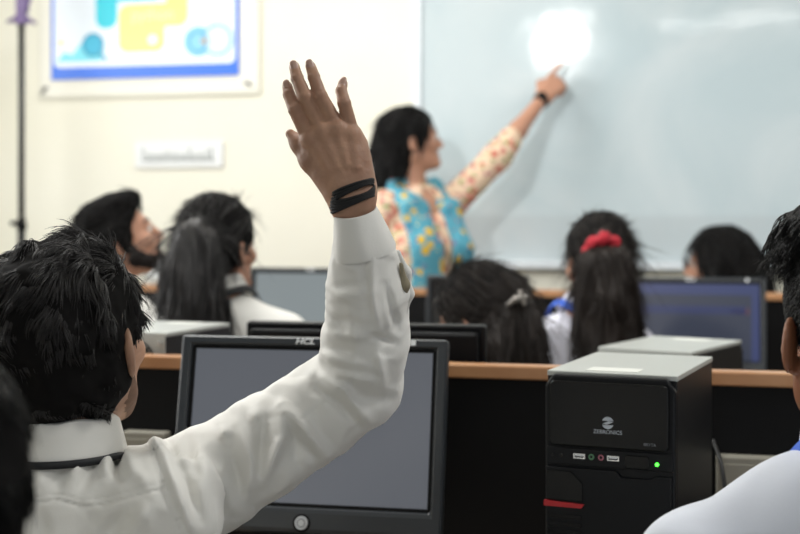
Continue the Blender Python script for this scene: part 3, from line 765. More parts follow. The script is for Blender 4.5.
def collar(c, ax, r, h, m, parent, org, open_dir, tilt_gap=0.35, name='collar', leaf=0.044, thick=0.0025, ry=0.92):
    """folded shirt collar round a neck: c centre of the neck base, ax neck axis, open_dir where it opens"""
    ax = ax / np.linalg.norm(ax); o = open_dir - ax * (open_dir @ ax); o /= np.linalg.norm(o); s_ = np.cross(ax, o)
    prof = [(0.0, -0.004), (0.001, h * 0.5), (0.003, h), (0.006, h + 0.003), (0.010, h), (0.013, h * 0.6), (0.017, h - leaf * 0.8), (0.020, h - leaf)]
    inn = [(a - thick, b - (thick if 2 < i < 5 else 0)) for i, (a, b) in enumerate(prof)]
    loop = prof + [(a - 0.0, b) for a, b in [(prof[-1][0] - thick, prof[-1][1])]] + [(prof[5][0] - thick, prof[5][1]), (prof[4][0] - thick, prof[4][1] - 0.003), (prof[2][0] + 0.002, h - 0.002)] + [(0.003, 0.0)]
    N = 48; V, Q = [], []; L = len(loop)
    for i in range(N):
        a = tilt_gap + (2 * math.pi - 2 * tilt_gap) * i / (N - 1)
        fr = math.cos(a)                      # 1 at the front opening
        sp = max(0, fr) ** 2
        for j, (a_, b_) in enumerate(loop):
            rr = r + a_ * (1 + 0.9 * sp)
            V.append(c + (o * math.cos(a) + s_ * math.sin(a) * ry) * rr + ax * (b_ * (1 - 0.12 * sp) - 0.018 * sp + 0.0012 * math.sin(a * 7)))
    for i in range(N - 1):
        for j in range(L): Q.append((i * L + j, i * L + (j + 1) % L, (i + 1) * L + (j + 1) % L, (i + 1) * L + j))
    me = mesh_np(name, np.array(V) - org, Q)
    return link(name, me, m, parent)
def ribbon(pts, up, width, m, parent, org, name='lanyard', thick=0.0016):
    """flat strap along a smooth path"""
    P = [Vector(p) for p in pts]
    C = []
    for i in range(len(P) - 1):
        p0, p1, p2, p3 = P[max(i - 1, 0)], P[i], P[i + 1], P[min(i + 2, len(P) - 1)]
        for t in np.linspace(0, 1, 8, endpoint=False):
            C.append(0.5 * ((2 * p1) + (p2 - p0) * t + (2 * p0 - 5 * p1 + 4 * p2 - p3) * t * t + (3 * p1 - p0 - 3 * p2 + p3) * t ** 3))
    C.append(P[-1]); V, Q = [], []
    for i, c in enumerate(C):
        tn = (C[min(i + 1, len(C) - 1)] - C[max(i - 1, 0)]).normalized(); u = Vector(up[min(i // 8, len(up) - 1)]) if isinstance(up, list) else Vector(up)
        sd = tn.cross(u).normalized(); n = sd.cross(tn).normalized()
        for a, b in ((-1, -1), (1, -1), (1, 1), (-1, 1)): V.append(np.array(c + sd * a * width / 2 + n * b * thick / 2) - org)
    for i in range(len(C) - 1):
        for j in range(4): Q.append((i * 4 + j, i * 4 + (j + 1) % 4, i * 4 + 4 + (j + 1) % 4, i * 4 + 4 + j))
    return link(name, mesh_np(name, np.array(V), Q), m, parent, False)
def neck_loop(c, ax, r, fwd, side, drop, w_, m, parent, org, name='lanyard', base=0.0, ry=0.92):
    ax = ax / np.linalg.norm(ax); o = fwd - ax * (fwd @ ax); o /= np.linalg.norm(o); s_ = np.cross(ax, o)
    pts, ups = [], []
    for a in np.linspace(0.5, 2 * math.pi - 0.5, 22):
        fr = max(0, math.cos(a))
        pts.append(c + (o * math.cos(a) + s_ * math.sin(a) * ry) * (r + 0.03 * fr) + ax * (base - 0.05 * fr)); ups.append(o * math.cos(a) + s_ * math.sin(a))
    return ribbon(pts, [tuple(u) for u in ups], w_, m, parent, org, name)
STUB = mat('stubble', '6d5547', 0.65, 0.2, vary=(90, '7d6252'))
BODYM = lambda skin: [skin, NAIL, LIP, EYEW, IRIS, BROW, STUB]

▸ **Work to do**
Do not include the images; transcribe the rest of the listing exactly.

▸ **Response to this task**
Continue the Blender Python script for this scene: part 3, from line 765. More parts follow. The script is for Blender 4.5.
def collar(c, ax, r, h, m, parent, org, open_dir, tilt_gap=0.35, name='collar', leaf=0.044, thick=0.0025, ry=0.92):
    """folded shirt collar round a neck: c centre of the neck base, ax neck axis, open_dir where it opens"""
    ax = ax / np.linalg.norm(ax); o = open_dir - ax * (open_dir @ ax); o /= np.linalg.norm(o); s_ = np.cross(ax, o)
    prof = [(0.0, -0.004), (0.001, h * 0.5), (0.003, h), (0.006, h + 0.003), (0.010, h), (0.013, h * 0.6), (0.017, h - leaf * 0.8), (0.020, h - leaf)]
    inn = [(a - thick, b - (thick if 2 < i < 5 else 0)) for i, (a, b) in enumerate(prof)]
    loop = prof + [(a - 0.0, b) for a, b in [(prof[-1][0] - thick, prof[-1][1])]] + [(prof[5][0] - thick, prof[5][1]), (prof[4][0] - thick, prof[4][1] - 0.003), (prof[2][0] + 0.002, h - 0.002)] + [(0.003, 0.0)]
    N = 48; V, Q = [], []; L = len(loop)
    for i in range(N):
        a = tilt_gap + (2 * math.pi - 2 * tilt_gap) * i / (N - 1)
        fr = math.cos(a)                      # 1 at the front opening
        sp = max(0, fr) ** 2
        for j, (a_, b_) in enumerate(loop):
            rr = r + a_ * (1 + 0.9 * sp)
            V.append(c + (o * math.cos(a) + s_ * math.sin(a) * ry) * rr + ax * (b_ * (1 - 0.12 * sp) - 0.018 * sp + 0.0012 * math.sin(a * 7)))
    for i in range(N - 1):
        for j in range(L): Q.append((i * L + j, i * L + (j + 1) % L, (i + 1) * L + (j + 1) % L, (i + 1) * L + j))
    me = mesh_np(name, np.array(V) - org, Q)
    return link(name, me, m, parent)
def ribbon(pts, up, width, m, parent, org, name='lanyard', thick=0.0016):
    """flat strap along a smooth path"""
    P = [Vector(p) for p in pts]
    C = []
    for i in range(len(P) - 1):
        p0, p1, p2, p3 = P[max(i - 1, 0)], P[i], P[i + 1], P[min(i + 2, len(P) - 1)]
        for t in np.linspace(0, 1, 8, endpoint=False):
            C.append(0.5 * ((2 * p1) + (p2 - p0) * t + (2 * p0 - 5 * p1 + 4 * p2 - p3) * t * t + (3 * p1 - p0 - 3 * p2 + p3) * t ** 3))
    C.append(P[-1]); V, Q = [], []
    for i, c in enumerate(C):
        tn = (C[min(i + 1, len(C) - 1)] - C[max(i - 1, 0)]).normalized(); u = Vector(up[min(i // 8, len(up) - 1)]) if isinstance(up, list) else Vector(up)
        sd = tn.cross(u).normalized(); n = sd.cross(tn).normalized()
        for a, b in ((-1, -1), (1, -1), (1, 1), (-1, 1)): V.append(np.array(c + sd * a * width / 2 + n * b * thick / 2) - org)
    for i in range(len(C) - 1):
        for j in range(4): Q.append((i * 4 + j, i * 4 + (j + 1) % 4, i * 4 + 4 + (j + 1) % 4, i * 4 + 4 + j))
    return link(name, mesh_np(name, np.array(V), Q), m, parent, False)
def neck_loop(c, ax, r, fwd, side, drop, w_, m, parent, org, name='lanyard', base=0.0, ry=0.92):
    ax = ax / np.linalg.norm(ax); o = fwd - ax * (fwd @ ax); o /= np.linalg.norm(o); s_ = np.cross(ax, o)
    pts, ups = [], []
    for a in np.linspace(0.5, 2 * math.pi - 0.5, 22):
        fr = max(0, math.cos(a))
        pts.append(c + (o * math.cos(a) + s_ * math.sin(a) * ry) * (r + 0.03 * fr) + ax * (base - 0.05 * fr)); ups.append(o * math.cos(a) + s_ * math.sin(a))
    return ribbon(pts, [tuple(u) for u in ups], w_, m, parent, org, name)
STUB = mat('stubble', '6d5547', 0.65, 0.2, vary=(90, '7d6252'))
BODYM = lambda skin: [skin, NAIL, LIP, EYEW, IRIS, BROW, STUB]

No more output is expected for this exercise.